* BEGIN *

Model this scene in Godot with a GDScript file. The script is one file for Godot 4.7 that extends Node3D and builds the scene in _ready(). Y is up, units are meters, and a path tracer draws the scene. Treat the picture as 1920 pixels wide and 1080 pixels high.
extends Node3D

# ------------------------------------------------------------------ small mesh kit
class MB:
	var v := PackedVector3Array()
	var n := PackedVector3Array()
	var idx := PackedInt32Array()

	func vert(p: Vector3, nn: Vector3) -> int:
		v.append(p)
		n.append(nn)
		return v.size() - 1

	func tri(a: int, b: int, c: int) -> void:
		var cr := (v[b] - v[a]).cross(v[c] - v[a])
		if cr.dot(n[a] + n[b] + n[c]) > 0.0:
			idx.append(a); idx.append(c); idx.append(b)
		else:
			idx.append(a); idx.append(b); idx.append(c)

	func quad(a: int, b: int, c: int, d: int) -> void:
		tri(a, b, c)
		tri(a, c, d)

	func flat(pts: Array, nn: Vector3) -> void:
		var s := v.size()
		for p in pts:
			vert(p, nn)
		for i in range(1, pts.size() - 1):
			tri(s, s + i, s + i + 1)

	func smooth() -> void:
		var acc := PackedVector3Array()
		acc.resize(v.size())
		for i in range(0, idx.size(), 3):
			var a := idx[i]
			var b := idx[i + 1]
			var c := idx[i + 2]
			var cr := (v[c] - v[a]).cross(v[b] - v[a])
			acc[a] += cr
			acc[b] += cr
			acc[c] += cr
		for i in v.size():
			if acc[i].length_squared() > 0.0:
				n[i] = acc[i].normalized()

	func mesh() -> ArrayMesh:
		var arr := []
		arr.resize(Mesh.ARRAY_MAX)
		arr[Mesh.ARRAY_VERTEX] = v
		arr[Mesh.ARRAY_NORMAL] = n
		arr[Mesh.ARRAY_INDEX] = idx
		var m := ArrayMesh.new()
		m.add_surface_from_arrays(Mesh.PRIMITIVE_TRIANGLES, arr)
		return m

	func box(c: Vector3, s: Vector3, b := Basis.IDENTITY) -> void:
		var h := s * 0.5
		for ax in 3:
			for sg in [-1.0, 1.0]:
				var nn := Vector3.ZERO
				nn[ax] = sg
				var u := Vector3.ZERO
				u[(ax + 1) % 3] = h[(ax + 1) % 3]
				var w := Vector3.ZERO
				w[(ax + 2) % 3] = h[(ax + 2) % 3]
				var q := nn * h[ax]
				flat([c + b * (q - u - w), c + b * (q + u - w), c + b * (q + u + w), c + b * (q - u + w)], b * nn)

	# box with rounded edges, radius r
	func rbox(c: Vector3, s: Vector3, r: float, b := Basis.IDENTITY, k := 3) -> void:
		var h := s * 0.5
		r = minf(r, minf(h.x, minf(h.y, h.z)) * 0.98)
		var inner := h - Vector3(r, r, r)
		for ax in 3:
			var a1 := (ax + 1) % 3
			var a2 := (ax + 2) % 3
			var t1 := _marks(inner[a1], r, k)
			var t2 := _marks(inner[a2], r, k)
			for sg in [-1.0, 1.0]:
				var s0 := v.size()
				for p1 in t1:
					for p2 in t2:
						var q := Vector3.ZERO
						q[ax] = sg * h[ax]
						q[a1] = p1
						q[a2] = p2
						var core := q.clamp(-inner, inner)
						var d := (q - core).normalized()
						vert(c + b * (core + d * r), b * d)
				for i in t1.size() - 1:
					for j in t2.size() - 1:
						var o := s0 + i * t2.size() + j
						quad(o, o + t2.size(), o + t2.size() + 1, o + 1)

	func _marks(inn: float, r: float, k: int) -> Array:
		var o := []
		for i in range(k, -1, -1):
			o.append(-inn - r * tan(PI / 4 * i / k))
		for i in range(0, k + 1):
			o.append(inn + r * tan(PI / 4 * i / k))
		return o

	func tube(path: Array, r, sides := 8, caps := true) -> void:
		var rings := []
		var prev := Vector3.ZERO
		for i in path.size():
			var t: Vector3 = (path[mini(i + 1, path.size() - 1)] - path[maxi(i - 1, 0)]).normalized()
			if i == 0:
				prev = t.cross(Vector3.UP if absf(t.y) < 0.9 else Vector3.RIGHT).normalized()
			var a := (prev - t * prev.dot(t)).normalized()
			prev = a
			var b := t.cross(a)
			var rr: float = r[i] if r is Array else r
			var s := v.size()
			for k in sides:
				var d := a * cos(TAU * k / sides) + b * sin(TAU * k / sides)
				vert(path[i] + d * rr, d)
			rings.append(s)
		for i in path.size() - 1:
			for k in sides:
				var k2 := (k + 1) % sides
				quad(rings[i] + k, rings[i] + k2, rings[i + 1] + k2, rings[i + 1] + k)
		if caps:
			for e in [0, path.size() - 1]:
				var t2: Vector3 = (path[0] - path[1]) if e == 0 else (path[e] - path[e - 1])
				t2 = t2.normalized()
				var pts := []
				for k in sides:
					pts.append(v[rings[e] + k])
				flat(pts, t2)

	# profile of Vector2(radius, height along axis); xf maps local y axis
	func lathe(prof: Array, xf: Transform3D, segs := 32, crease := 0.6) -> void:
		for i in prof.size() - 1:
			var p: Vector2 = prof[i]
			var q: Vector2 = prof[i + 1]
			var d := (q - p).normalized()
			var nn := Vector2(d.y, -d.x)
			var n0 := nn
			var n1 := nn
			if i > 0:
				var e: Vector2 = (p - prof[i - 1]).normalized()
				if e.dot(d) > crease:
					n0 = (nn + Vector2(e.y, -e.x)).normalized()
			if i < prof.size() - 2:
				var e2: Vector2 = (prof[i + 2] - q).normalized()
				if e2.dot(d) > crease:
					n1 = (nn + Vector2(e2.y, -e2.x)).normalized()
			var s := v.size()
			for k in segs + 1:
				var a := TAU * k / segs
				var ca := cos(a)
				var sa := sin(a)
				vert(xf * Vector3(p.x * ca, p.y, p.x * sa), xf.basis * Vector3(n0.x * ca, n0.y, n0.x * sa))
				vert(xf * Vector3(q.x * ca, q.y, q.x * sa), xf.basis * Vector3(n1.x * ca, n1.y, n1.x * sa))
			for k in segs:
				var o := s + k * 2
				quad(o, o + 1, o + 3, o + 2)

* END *

Set exercise
Extract each line of the material exactly as it stands.

Right answer
Model this scene in Godot with a GDScript file. The script is one file for Godot 4.7 that extends Node3D and builds the scene in _ready(). Y is up, units are meters, and a path tracer draws the scene. Treat the picture as 1920 pixels wide and 1080 pixels high.
extends Node3D

# ------------------------------------------------------------------ small mesh kit
class MB:
	var v := PackedVector3Array()
	var n := PackedVector3Array()
	var idx := PackedInt32Array()

	func vert(p: Vector3, nn: Vector3) -> int:
		v.append(p)
		n.append(nn)
		return v.size() - 1

	func tri(a: int, b: int, c: int) -> void:
		var cr := (v[b] - v[a]).cross(v[c] - v[a])
		if cr.dot(n[a] + n[b] + n[c]) > 0.0:
			idx.append(a); idx.append(c); idx.append(b)
		else:
			idx.append(a); idx.append(b); idx.append(c)

	func quad(a: int, b: int, c: int, d: int) -> void:
		tri(a, b, c)
		tri(a, c, d)

	func flat(pts: Array, nn: Vector3) -> void:
		var s := v.size()
		for p in pts:
			vert(p, nn)
		for i in range(1, pts.size() - 1):
			tri(s, s + i, s + i + 1)

	func smooth() -> void:
		var acc := PackedVector3Array()
		acc.resize(v.size())
		for i in range(0, idx.size(), 3):
			var a := idx[i]
			var b := idx[i + 1]
			var c := idx[i + 2]
			var cr := (v[c] - v[a]).cross(v[b] - v[a])
			acc[a] += cr
			acc[b] += cr
			acc[c] += cr
		for i in v.size():
			if acc[i].length_squared() > 0.0:
				n[i] = acc[i].normalized()

	func mesh() -> ArrayMesh:
		var arr := []
		arr.resize(Mesh.ARRAY_MAX)
		arr[Mesh.ARRAY_VERTEX] = v
		arr[Mesh.ARRAY_NORMAL] = n
		arr[Mesh.ARRAY_INDEX] = idx
		var m := ArrayMesh.new()
		m.add_surface_from_arrays(Mesh.PRIMITIVE_TRIANGLES, arr)
		return m

	func box(c: Vector3, s: Vector3, b := Basis.IDENTITY) -> void:
		var h := s * 0.5
		for ax in 3:
			for sg in [-1.0, 1.0]:
				var nn := Vector3.ZERO
				nn[ax] = sg
				var u := Vector3.ZERO
				u[(ax + 1) % 3] = h[(ax + 1) % 3]
				var w := Vector3.ZERO
				w[(ax + 2) % 3] = h[(ax + 2) % 3]
				var q := nn * h[ax]
				flat([c + b * (q - u - w), c + b * (q + u - w), c + b * (q + u + w), c + b * (q - u + w)], b * nn)

	# box with rounded edges, radius r
	func rbox(c: Vector3, s: Vector3, r: float, b := Basis.IDENTITY, k := 3) -> void:
		var h := s * 0.5
		r = minf(r, minf(h.x, minf(h.y, h.z)) * 0.98)
		var inner := h - Vector3(r, r, r)
		for ax in 3:
			var a1 := (ax + 1) % 3
			var a2 := (ax + 2) % 3
			var t1 := _marks(inner[a1], r, k)
			var t2 := _marks(inner[a2], r, k)
			for sg in [-1.0, 1.0]:
				var s0 := v.size()
				for p1 in t1:
					for p2 in t2:
						var q := Vector3.ZERO
						q[ax] = sg * h[ax]
						q[a1] = p1
						q[a2] = p2
						var core := q.clamp(-inner, inner)
						var d := (q - core).normalized()
						vert(c + b * (core + d * r), b * d)
				for i in t1.size() - 1:
					for j in t2.size() - 1:
						var o := s0 + i * t2.size() + j
						quad(o, o + t2.size(), o + t2.size() + 1, o + 1)

	func _marks(inn: float, r: float, k: int) -> Array:
		var o := []
		for i in range(k, -1, -1):
			o.append(-inn - r * tan(PI / 4 * i / k))
		for i in range(0, k + 1):
			o.append(inn + r * tan(PI / 4 * i / k))
		return o

	func tube(path: Array, r, sides := 8, caps := true) -> void:
		var rings := []
		var prev := Vector3.ZERO
		for i in path.size():
			var t: Vector3 = (path[mini(i + 1, path.size() - 1)] - path[maxi(i - 1, 0)]).normalized()
			if i == 0:
				prev = t.cross(Vector3.UP if absf(t.y) < 0.9 else Vector3.RIGHT).normalized()
			var a := (prev - t * prev.dot(t)).normalized()
			prev = a
			var b := t.cross(a)
			var rr: float = r[i] if r is Array else r
			var s := v.size()
			for k in sides:
				var d := a * cos(TAU * k / sides) + b * sin(TAU * k / sides)
				vert(path[i] + d * rr, d)
			rings.append(s)
		for i in path.size() - 1:
			for k in sides:
				var k2 := (k + 1) % sides
				quad(rings[i] + k, rings[i] + k2, rings[i + 1] + k2, rings[i + 1] + k)
		if caps:
			for e in [0, path.size() - 1]:
				var t2: Vector3 = (path[0] - path[1]) if e == 0 else (path[e] - path[e - 1])
				t2 = t2.normalized()
				var pts := []
				for k in sides:
					pts.append(v[rings[e] + k])
				flat(pts, t2)

	# profile of Vector2(radius, height along axis); xf maps local y axis
	func lathe(prof: Array, xf: Transform3D, segs := 32, crease := 0.6) -> void:
		for i in prof.size() - 1:
			var p: Vector2 = prof[i]
			var q: Vector2 = prof[i + 1]
			var d := (q - p).normalized()
			var nn := Vector2(d.y, -d.x)
			var n0 := nn
			var n1 := nn
			if i > 0:
				var e: Vector2 = (p - prof[i - 1]).normalized()
				if e.dot(d) > crease:
					n0 = (nn + Vector2(e.y, -e.x)).normalized()
			if i < prof.size() - 2:
				var e2: Vector2 = (prof[i + 2] - q).normalized()
				if e2.dot(d) > crease:
					n1 = (nn + Vector2(e2.y, -e2.x)).normalized()
			var s := v.size()
			for k in segs + 1:
				var a := TAU * k / segs
				var ca := cos(a)
				var sa := sin(a)
				vert(xf * Vector3(p.x * ca, p.y, p.x * sa), xf.basis * Vector3(n0.x * ca, n0.y, n0.x * sa))
				vert(xf * Vector3(q.x * ca, q.y, q.x * sa), xf.basis * Vector3(n1.x * ca, n1.y, n1.x * sa))
			for k in segs:
				var o := s + k * 2
				quad(o, o + 1, o + 3, o + 2)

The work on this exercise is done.